## MATERIAL PROVIDED

-=-=-

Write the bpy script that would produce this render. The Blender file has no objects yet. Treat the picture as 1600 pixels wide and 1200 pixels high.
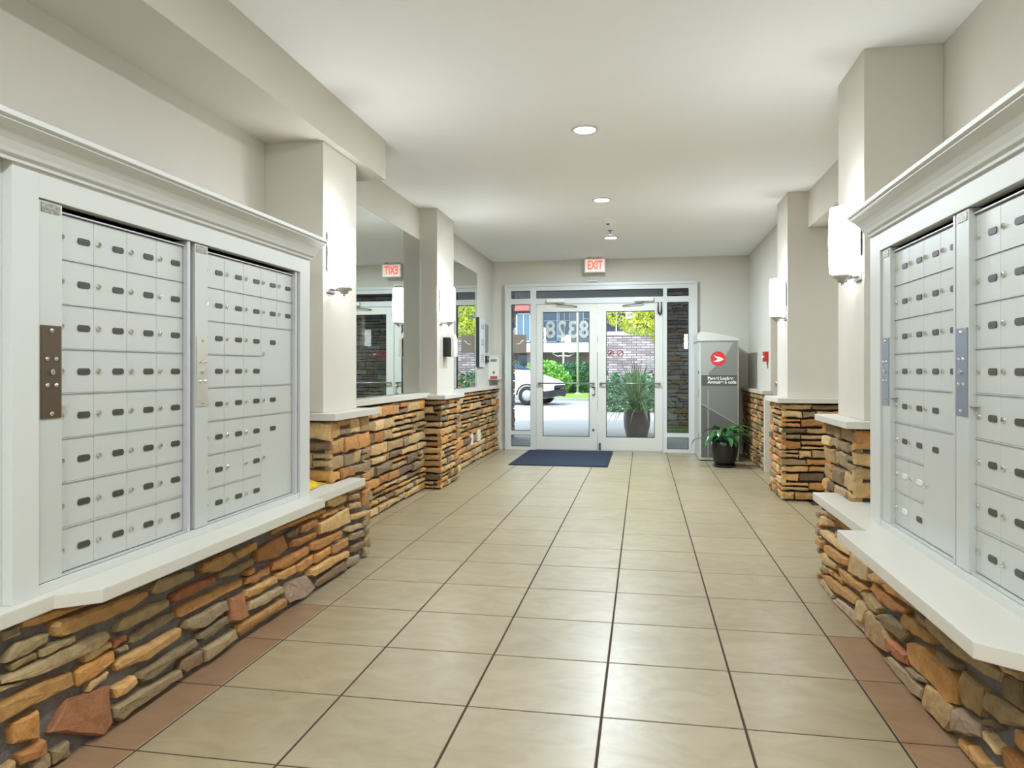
import bpy, bmesh, math, random
from mathutils import Vector, Matrix

# ------------------------------------------------------------------ camera, world, sun, exposure
SC = bpy.context.scene
COL = SC.collection
cam_d = bpy.data.cameras.new('camera')
cam = bpy.data.objects.new('camera', cam_d)
COL.objects.link(cam)
cam.location = (0.0, 0.0, 1.153)
cam.rotation_euler = (math.radians(90), 0, math.atan(204 / 1140))
cam_d.sensor_fit = 'HORIZONTAL'
cam_d.sensor_width = 36.0
cam_d.lens = 1140 / 1600 * 36.0
cam_d.shift_y = -22 / 1600
cam_d.clip_start = 0.02
cam_d.clip_end = 300
SC.camera = cam

SKY_STRENGTH = 2.8
SUN_STRENGTH = 3.6
DOWNLIGHT_W = 24.0
SCONCE_E = 21.0
SC.view_settings.view_transform = 'Standard'
SC.view_settings.look = 'None'
SC.view_settings.gamma = 1.0
SC.view_settings.use_curve_mapping = False
SC.view_settings.exposure = 0.38
SC.cycles.use_denoising = True
SC.cycles.max_bounces = 10
SC.cycles.diffuse_bounces = 5
SC.cycles.glossy_bounces = 5
SC.cycles.transparent_max_bounces = 16
SC.cycles.sample_clamp_indirect = 6.0
SC.cycles.caustics_reflective = False
SC.cycles.caustics_refractive = False

world = bpy.data.worlds.new('overcast_sky')
SC.world = world
world.use_nodes = True
bg = world.node_tree.nodes['Background']
bg.inputs[0].default_value = (0.80, 0.905, 1.0, 1)
bg.inputs[1].default_value = SKY_STRENGTH

sun_d = bpy.data.lights.new('sun', 'SUN')
sun = bpy.data.objects.new('sun', sun_d)
COL.objects.link(sun)
sun_d.energy = SUN_STRENGTH
sun_d.angle = math.radians(2.5)
sun_d.color = (1.0, 0.96, 0.88)
sun.location = (-8, 0, 20)
sun.rotation_euler = (math.radians(46), 0, math.radians(-28))

# ------------------------------------------------------------------ helpers
def srgb(r, g, b):
    def f(c):
        c /= 255.0
        return c / 12.92 if c <= 0.04045 else ((c + 0.055) / 1.055) ** 2.4
    return (f(r), f(g), f(b), 1.0)

MATS = {}
def mat(name, rgb=(200, 200, 200), rough=0.5, metal=0.0, var=0.0, vscale=8.0, bump=0.0, bscale=60.0,
        emit=0.0, emit_rgb=None, objcol=False, spec=0.5, rand=0.0, coat=0.0):
    if name in MATS:
        return MATS[name]
    m = bpy.data.materials.new(name)
    m.use_nodes = True
    nt = m.node_tree
    b = nt.nodes['Principled BSDF']
    b.inputs['Base Color'].default_value = srgb(*rgb)
    b.inputs['Roughness'].default_value = rough
    b.inputs['Metallic'].default_value = metal
    b.inputs['Specular IOR Level'].default_value = spec
    b.inputs['Coat Weight'].default_value = coat
    src = None
    if objcol or rand > 0:
        oi = nt.nodes.new('ShaderNodeObjectInfo')
    if objcol:
        src = oi.outputs['Color']
    if var > 0 or rand > 0:
        tc = nt.nodes.new('ShaderNodeTexCoord')
        hsv = nt.nodes.new('ShaderNodeHueSaturation')
        if src:
            nt.links.new(src, hsv.inputs['Color'])
        else:
            hsv.inputs['Color'].default_value = srgb(*rgb)
        n = nt.nodes.new('ShaderNodeTexNoise')
        n.inputs['Scale'].default_value = vscale
        n.inputs['Detail'].default_value = 5
        n.inputs['Roughness'].default_value = 0.6
        nt.links.new(tc.outputs['Object'], n.inputs['Vector'])
        mr = nt.nodes.new('ShaderNodeMapRange')
        mr.inputs['From Min'].default_value = 0.3
        mr.inputs['From Max'].default_value = 0.7
        mr.inputs['To Min'].default_value = 1 - var
        mr.inputs['To Max'].default_value = 1 + var
        nt.links.new(n.outputs['Fac'], mr.inputs['Value'])
        val = mr.outputs['Result']
        if rand > 0:
            mr2 = nt.nodes.new('ShaderNodeMapRange')
            mr2.inputs['To Min'].default_value = 1 - rand
            mr2.inputs['To Max'].default_value = 1 + rand
            nt.links.new(oi.outputs['Random'], mr2.inputs['Value'])
            mu = nt.nodes.new('ShaderNodeMath')
            mu.operation = 'MULTIPLY'
            nt.links.new(val, mu.inputs[0])
            nt.links.new(mr2.outputs['Result'], mu.inputs[1])
            val = mu.outputs[0]
        nt.links.new(val, hsv.inputs['Value'])
        src = hsv.outputs['Color']
    if src:
        nt.links.new(src, b.inputs['Base Color'])
    if bump > 0:
        tc2 = nt.nodes.new('ShaderNodeTexCoord')
        n2 = nt.nodes.new('ShaderNodeTexNoise')
        n2.inputs['Scale'].default_value = bscale
        n2.inputs['Detail'].default_value = 6
        nt.links.new(tc2.outputs['Object'], n2.inputs['Vector'])
        bp = nt.nodes.new('ShaderNodeBump')
        bp.inputs['Strength'].default_value = bump
        bp.inputs['Distance'].default_value = 0.01
        nt.links.new(n2.outputs['Fac'], bp.inputs['Height'])
        nt.links.new(bp.outputs['Normal'], b.inputs['Normal'])
    if emit > 0:
        b.inputs['Emission Color'].default_value = srgb(*(emit_rgb or rgb))
        b.inputs['Emission Strength'].default_value = emit
    MATS[name] = m
    return m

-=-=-

From the first line of the material down to the line containing "SC.camera = cam", inclusive, return each line exactly, skipping any picture.

Write the bpy script that would produce this render. The Blender file has no objects yet. Treat the picture as 1600 pixels wide and 1200 pixels high.
import bpy, bmesh, math, random
from mathutils import Vector, Matrix

# ------------------------------------------------------------------ camera, world, sun, exposure
SC = bpy.context.scene
COL = SC.collection
cam_d = bpy.data.cameras.new('camera')
cam = bpy.data.objects.new('camera', cam_d)
COL.objects.link(cam)
cam.location = (0.0, 0.0, 1.153)
cam.rotation_euler = (math.radians(90), 0, math.atan(204 / 1140))
cam_d.sensor_fit = 'HORIZONTAL'
cam_d.sensor_width = 36.0
cam_d.lens = 1140 / 1600 * 36.0
cam_d.shift_y = -22 / 1600
cam_d.clip_start = 0.02
cam_d.clip_end = 300
SC.camera = cam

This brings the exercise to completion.